To hear it now from Francis Ford Coppola, the same Hollywood studio system that released his magnificent acid trip of a movie, Apocalypse Now, would never today dare indulge such an extravagantly ambitious and vainglorious undertaking by a director. Even by one who had previously made a truck-load of money with the Godfather films. Vietnam by way of Joseph Conrad and TS Eliot hardly screams merchandising tie-ins or smacks of franchise spin-offs.

"I basically put up the ranch in order to finance it," the filmmaker tells Newsweek as the much-admired new version of his 1979 classic hit theatres in the US. "No one would really back me on such a project. But it was still a little easier back then. Today big corporations own all the distribution. These companies are all struggling to get their stock price up, so they want to make films that will be successful in the short term. Nobody would touch a film like Apocalypse Now."

As it happens, Coppola is not alone in decrying the coldly calculated mindset that seems to have beset the studio monoliths now that film has slid from the top of the creative totem pole towards the bottom of the conglomerate food-chain. "To tell you the truth, the system makes me sick sometimes," Ewan McGregor was also quoted as saying this week. "They put actors on to A, B and C lists, according to how much money each person can make for the studio, and I just think: How dare you do that' We're not a bunch of letters to make you money - we're people", the Scottish actor told the Mail on Sunday's magazine even as starts to limber up for another Star Wars episode, entitled, appropriately enough, Attack Of The Clones.

As a by-product of this relentless drive towards bottom-line efficiency, there is growing suspicion that multiplex audiences are being gradually deprived of some of the greatest pleasures to be derived from cinema: that element of sheer surprise, that thrill of being taken somewhere new, of being plunged into the heart of darkness. The overall box office keeps growing, of course, but fundamentally as a result of wave upon wave of teenagers in search of a quick hormonal fix. How long, one wonders, before this audience too bores of all this pre-fabricated pap and push-button pyrotechnics, and turns elsewhere for exhilaration'

In this light, the recent appointment of such a film-literate enthusiast as Bingham Ray to run United Artists from its new location in New York has a particular piquancy. UA, after all, was the studio that released the original Apocalypse Now 22 years ago and, boy, have things changed since then. The teen-seeking B-movies that were once the preserve of independents like Roger Corman are now being re-configured as big-budget thrill-rides by the major studios; in the meantime, the independents have started to win Oscars with the kinds of adult-skewed projects that only those big prestige-seeking studios were once in a position to make. Tellingly, it is Miramax Films that is now distributing Apocalypse Now Redux; not UA.

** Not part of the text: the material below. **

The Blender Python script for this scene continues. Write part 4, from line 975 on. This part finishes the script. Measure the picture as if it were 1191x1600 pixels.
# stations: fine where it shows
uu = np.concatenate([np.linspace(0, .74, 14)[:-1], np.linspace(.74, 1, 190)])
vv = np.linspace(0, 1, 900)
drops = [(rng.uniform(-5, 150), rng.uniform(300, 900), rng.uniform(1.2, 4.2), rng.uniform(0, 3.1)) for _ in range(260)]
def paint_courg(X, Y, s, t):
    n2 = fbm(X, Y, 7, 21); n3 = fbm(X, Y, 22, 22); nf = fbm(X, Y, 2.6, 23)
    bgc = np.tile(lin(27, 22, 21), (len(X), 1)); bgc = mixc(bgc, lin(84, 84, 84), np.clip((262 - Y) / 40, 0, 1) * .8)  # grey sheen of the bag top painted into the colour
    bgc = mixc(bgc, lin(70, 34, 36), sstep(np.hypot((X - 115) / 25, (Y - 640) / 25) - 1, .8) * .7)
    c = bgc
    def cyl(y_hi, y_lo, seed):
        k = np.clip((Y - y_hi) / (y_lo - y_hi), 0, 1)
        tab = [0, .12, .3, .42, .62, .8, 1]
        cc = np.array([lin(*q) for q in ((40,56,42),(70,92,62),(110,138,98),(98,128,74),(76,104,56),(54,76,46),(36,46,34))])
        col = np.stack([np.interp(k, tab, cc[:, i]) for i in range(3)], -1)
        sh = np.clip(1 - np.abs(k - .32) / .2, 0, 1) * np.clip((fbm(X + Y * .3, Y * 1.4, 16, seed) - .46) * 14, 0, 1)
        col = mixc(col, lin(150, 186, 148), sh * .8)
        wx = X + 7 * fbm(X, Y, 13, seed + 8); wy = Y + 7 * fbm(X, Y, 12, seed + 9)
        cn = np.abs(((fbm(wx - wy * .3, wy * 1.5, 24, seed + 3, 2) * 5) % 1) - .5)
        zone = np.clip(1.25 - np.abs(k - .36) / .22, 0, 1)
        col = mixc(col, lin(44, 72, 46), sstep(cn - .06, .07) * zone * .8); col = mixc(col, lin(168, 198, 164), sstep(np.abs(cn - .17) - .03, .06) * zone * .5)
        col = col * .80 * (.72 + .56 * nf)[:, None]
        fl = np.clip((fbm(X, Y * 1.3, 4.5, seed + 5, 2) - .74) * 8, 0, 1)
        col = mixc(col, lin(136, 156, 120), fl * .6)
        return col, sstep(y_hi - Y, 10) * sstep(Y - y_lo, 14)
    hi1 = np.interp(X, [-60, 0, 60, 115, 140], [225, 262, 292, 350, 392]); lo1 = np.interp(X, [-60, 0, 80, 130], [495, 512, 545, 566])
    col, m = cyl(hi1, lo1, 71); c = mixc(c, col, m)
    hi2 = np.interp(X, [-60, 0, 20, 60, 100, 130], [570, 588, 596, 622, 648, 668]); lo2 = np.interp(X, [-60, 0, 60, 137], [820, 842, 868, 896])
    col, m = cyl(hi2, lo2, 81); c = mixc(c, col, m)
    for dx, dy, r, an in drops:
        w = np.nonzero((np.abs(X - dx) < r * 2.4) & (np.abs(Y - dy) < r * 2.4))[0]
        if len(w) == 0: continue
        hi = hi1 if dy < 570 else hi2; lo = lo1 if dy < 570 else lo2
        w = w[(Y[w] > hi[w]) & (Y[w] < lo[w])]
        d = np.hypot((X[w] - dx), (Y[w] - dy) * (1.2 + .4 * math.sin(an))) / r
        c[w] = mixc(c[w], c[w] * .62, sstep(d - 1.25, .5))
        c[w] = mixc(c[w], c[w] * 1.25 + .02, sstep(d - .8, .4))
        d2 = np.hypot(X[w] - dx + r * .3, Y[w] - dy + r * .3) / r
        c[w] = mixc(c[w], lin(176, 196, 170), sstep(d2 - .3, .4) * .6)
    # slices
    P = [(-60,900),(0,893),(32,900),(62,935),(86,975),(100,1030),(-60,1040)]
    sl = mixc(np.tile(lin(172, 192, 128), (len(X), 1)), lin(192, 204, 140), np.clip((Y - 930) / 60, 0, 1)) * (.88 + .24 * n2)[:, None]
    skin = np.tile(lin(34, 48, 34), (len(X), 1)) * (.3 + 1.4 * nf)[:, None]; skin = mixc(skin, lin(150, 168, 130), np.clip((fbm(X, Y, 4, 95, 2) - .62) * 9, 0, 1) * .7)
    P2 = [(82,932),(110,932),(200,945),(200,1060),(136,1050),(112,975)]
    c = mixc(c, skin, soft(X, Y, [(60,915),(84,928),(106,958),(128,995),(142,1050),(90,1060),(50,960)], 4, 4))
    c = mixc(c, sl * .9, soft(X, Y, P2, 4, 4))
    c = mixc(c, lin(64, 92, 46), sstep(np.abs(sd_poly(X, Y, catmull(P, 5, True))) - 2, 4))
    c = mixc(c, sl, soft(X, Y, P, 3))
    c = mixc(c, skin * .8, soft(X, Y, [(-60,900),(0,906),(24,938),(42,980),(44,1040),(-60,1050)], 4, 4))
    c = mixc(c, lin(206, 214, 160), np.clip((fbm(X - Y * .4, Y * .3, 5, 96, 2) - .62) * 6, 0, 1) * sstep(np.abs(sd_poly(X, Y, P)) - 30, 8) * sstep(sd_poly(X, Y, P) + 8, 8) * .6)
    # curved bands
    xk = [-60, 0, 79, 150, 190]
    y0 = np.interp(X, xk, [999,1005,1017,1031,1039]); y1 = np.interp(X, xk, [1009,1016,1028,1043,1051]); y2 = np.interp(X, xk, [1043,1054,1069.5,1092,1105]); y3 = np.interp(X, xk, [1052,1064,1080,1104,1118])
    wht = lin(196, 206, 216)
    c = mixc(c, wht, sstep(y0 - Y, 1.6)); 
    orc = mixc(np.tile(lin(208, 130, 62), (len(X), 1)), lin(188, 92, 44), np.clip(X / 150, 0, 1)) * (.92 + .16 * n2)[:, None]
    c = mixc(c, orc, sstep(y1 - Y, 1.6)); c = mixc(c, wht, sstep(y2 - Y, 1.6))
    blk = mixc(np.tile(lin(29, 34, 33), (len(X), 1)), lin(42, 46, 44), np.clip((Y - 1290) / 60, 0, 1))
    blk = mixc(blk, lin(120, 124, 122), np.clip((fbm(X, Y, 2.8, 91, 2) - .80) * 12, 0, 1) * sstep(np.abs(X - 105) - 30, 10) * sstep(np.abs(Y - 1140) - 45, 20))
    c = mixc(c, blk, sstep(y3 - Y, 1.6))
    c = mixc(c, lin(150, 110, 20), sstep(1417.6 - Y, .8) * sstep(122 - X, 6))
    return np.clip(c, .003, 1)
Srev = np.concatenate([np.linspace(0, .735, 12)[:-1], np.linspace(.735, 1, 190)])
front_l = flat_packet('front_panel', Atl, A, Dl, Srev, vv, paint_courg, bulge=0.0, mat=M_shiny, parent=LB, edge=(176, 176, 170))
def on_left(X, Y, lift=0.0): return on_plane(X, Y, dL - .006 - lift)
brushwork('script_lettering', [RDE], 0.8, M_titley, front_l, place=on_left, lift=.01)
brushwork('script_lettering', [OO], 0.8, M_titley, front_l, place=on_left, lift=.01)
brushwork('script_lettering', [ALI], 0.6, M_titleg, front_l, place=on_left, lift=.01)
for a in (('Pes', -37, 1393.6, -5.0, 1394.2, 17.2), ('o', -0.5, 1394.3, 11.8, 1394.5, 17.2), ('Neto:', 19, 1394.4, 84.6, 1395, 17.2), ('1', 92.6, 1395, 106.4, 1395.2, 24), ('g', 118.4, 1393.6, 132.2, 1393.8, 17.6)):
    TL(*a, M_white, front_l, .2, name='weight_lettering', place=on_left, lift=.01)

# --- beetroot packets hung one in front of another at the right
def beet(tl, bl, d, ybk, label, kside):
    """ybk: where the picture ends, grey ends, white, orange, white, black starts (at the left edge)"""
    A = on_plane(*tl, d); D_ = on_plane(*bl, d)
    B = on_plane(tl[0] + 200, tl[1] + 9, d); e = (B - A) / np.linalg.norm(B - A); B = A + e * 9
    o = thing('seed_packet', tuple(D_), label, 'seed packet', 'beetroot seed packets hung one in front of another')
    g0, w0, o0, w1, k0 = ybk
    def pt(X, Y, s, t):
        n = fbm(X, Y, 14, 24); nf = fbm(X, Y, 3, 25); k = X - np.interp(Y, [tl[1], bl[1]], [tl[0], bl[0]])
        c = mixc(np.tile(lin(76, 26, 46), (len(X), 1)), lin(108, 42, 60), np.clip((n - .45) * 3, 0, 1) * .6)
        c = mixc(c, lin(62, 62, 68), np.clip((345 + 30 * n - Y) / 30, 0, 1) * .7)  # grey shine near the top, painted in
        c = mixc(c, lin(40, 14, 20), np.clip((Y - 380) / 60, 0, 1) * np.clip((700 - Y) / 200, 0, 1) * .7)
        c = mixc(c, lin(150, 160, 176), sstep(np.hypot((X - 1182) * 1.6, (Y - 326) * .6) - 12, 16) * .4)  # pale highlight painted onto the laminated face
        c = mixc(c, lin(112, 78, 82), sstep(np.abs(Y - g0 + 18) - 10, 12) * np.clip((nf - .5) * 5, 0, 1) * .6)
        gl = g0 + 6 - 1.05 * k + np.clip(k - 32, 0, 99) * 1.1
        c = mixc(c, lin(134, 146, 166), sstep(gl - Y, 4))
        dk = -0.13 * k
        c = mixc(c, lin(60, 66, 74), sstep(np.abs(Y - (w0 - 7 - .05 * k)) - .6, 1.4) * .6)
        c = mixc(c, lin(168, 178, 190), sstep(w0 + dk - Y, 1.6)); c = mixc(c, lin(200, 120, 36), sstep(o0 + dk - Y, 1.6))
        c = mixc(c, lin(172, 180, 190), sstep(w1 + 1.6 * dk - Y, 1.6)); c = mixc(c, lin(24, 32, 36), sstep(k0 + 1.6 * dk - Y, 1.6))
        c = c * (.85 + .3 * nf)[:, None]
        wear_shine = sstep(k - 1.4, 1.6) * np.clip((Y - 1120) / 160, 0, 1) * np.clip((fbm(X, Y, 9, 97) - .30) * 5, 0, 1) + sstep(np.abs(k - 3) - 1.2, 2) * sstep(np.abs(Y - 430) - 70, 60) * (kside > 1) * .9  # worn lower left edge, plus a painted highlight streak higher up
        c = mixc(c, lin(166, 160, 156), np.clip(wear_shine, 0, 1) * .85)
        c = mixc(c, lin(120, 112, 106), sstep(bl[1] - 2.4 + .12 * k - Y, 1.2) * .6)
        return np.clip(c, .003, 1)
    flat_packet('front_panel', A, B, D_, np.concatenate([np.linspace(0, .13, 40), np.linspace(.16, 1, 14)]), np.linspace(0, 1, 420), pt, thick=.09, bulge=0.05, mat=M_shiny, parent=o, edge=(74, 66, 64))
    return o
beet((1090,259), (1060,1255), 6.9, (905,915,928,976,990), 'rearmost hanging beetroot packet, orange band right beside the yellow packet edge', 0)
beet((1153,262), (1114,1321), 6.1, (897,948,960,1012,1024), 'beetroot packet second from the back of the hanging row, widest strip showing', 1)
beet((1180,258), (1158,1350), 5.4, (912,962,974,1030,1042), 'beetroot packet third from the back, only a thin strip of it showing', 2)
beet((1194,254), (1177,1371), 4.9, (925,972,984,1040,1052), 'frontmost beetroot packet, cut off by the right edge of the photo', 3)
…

When UA was first formed, way back in 1919, as a film artists' distribution collective by Charlie Chaplin, Mary Pickford, Douglas Fairbanks and D.W. Griffith, it was said that the lunatics were finally running the asylum. Today, it is a certain level of lunacy that is dangerously short supply across the filmmaking landscape. As a product of an American independent culture that grew up in radical opposition to the Hollywood studios before itself becoming absorbed into the system, Ray has a real chance of restoring UA's credentials as a filmmaker-friendly venue for single-minded storytellers like the Coppola of old.

Now, whether the word "independent" can be properly applied to his new-look UA or, for that matter, Miramax, Fox Searchlight or Sony Pictures Classics, has become something of a redundant issue; their role is more akin to those within the equally corporate-minded music industry who act as a vibrant (and necessary) 'alternative' to mainstream pop-culture.